----- SOURCE DATA

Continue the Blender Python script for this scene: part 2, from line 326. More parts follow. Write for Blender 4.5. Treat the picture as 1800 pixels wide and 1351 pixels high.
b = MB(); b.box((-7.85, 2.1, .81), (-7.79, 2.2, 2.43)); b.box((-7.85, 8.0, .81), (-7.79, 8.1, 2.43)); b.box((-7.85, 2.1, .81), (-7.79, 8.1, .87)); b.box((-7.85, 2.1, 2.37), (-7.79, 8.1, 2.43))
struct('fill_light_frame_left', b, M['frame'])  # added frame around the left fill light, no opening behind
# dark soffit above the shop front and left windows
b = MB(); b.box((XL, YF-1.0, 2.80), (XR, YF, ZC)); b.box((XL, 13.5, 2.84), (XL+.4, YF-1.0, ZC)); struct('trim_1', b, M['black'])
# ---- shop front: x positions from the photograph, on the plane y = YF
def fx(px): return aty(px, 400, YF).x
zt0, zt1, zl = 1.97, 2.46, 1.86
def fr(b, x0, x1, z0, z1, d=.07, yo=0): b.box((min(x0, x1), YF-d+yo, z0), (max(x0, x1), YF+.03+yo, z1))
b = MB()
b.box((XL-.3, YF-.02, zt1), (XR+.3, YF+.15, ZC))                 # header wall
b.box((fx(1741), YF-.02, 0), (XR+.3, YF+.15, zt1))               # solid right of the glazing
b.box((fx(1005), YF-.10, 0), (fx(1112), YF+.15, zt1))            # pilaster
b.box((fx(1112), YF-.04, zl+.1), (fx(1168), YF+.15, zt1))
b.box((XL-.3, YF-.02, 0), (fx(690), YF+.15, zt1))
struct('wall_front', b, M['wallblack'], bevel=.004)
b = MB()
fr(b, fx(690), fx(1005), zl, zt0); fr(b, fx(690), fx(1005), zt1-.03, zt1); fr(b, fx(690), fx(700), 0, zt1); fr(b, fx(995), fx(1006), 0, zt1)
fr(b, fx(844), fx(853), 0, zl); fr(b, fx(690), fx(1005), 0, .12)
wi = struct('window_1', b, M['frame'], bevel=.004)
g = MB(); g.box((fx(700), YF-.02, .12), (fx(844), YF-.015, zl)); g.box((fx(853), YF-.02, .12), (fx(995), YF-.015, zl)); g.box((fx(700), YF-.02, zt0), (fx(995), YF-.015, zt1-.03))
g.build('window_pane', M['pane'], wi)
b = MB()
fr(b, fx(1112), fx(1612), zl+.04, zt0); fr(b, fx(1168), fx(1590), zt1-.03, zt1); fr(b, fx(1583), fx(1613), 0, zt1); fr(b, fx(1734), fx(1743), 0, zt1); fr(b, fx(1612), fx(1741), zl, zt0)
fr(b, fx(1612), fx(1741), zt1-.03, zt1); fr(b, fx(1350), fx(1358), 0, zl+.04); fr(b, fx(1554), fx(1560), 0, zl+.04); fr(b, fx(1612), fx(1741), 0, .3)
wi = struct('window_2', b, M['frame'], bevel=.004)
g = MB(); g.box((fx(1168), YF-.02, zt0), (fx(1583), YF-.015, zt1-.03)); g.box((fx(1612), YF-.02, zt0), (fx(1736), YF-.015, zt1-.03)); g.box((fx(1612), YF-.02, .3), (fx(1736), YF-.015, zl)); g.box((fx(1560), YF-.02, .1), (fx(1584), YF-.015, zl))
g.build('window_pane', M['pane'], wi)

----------

- TASK TO CARRY OUT
Copy out the full listing exactly.

- SOLUTION TO THIS PROBLEM
Continue the Blender Python script for this scene: part 2, from line 326. More parts follow. Write for Blender 4.5. Treat the picture as 1800 pixels wide and 1351 pixels high.
b = MB(); b.box((-7.85, 2.1, .81), (-7.79, 2.2, 2.43)); b.box((-7.85, 8.0, .81), (-7.79, 8.1, 2.43)); b.box((-7.85, 2.1, .81), (-7.79, 8.1, .87)); b.box((-7.85, 2.1, 2.37), (-7.79, 8.1, 2.43))
struct('fill_light_frame_left', b, M['frame'])  # added frame around the left fill light, no opening behind
# dark soffit above the shop front and left windows
b = MB(); b.box((XL, YF-1.0, 2.80), (XR, YF, ZC)); b.box((XL, 13.5, 2.84), (XL+.4, YF-1.0, ZC)); struct('trim_1', b, M['black'])
# ---- shop front: x positions from the photograph, on the plane y = YF
def fx(px): return aty(px, 400, YF).x
zt0, zt1, zl = 1.97, 2.46, 1.86
def fr(b, x0, x1, z0, z1, d=.07, yo=0): b.box((min(x0, x1), YF-d+yo, z0), (max(x0, x1), YF+.03+yo, z1))
b = MB()
b.box((XL-.3, YF-.02, zt1), (XR+.3, YF+.15, ZC))                 # header wall
b.box((fx(1741), YF-.02, 0), (XR+.3, YF+.15, zt1))               # solid right of the glazing
b.box((fx(1005), YF-.10, 0), (fx(1112), YF+.15, zt1))            # pilaster
b.box((fx(1112), YF-.04, zl+.1), (fx(1168), YF+.15, zt1))
b.box((XL-.3, YF-.02, 0), (fx(690), YF+.15, zt1))
struct('wall_front', b, M['wallblack'], bevel=.004)
b = MB()
fr(b, fx(690), fx(1005), zl, zt0); fr(b, fx(690), fx(1005), zt1-.03, zt1); fr(b, fx(690), fx(700), 0, zt1); fr(b, fx(995), fx(1006), 0, zt1)
fr(b, fx(844), fx(853), 0, zl); fr(b, fx(690), fx(1005), 0, .12)
wi = struct('window_1', b, M['frame'], bevel=.004)
g = MB(); g.box((fx(700), YF-.02, .12), (fx(844), YF-.015, zl)); g.box((fx(853), YF-.02, .12), (fx(995), YF-.015, zl)); g.box((fx(700), YF-.02, zt0), (fx(995), YF-.015, zt1-.03))
g.build('window_pane', M['pane'], wi)
b = MB()
fr(b, fx(1112), fx(1612), zl+.04, zt0); fr(b, fx(1168), fx(1590), zt1-.03, zt1); fr(b, fx(1583), fx(1613), 0, zt1); fr(b, fx(1734), fx(1743), 0, zt1); fr(b, fx(1612), fx(1741), zl, zt0)
fr(b, fx(1612), fx(1741), zt1-.03, zt1); fr(b, fx(1350), fx(1358), 0, zl+.04); fr(b, fx(1554), fx(1560), 0, zl+.04); fr(b, fx(1612), fx(1741), 0, .3)
wi = struct('window_2', b, M['frame'], bevel=.004)
g = MB(); g.box((fx(1168), YF-.02, zt0), (fx(1583), YF-.015, zt1-.03)); g.box((fx(1612), YF-.02, zt0), (fx(1736), YF-.015, zt1-.03)); g.box((fx(1612), YF-.02, .3), (fx(1736), YF-.015, zl)); g.box((fx(1560), YF-.02, .1), (fx(1584), YF-.015, zl))
g.build('window_pane', M['pane'], wi)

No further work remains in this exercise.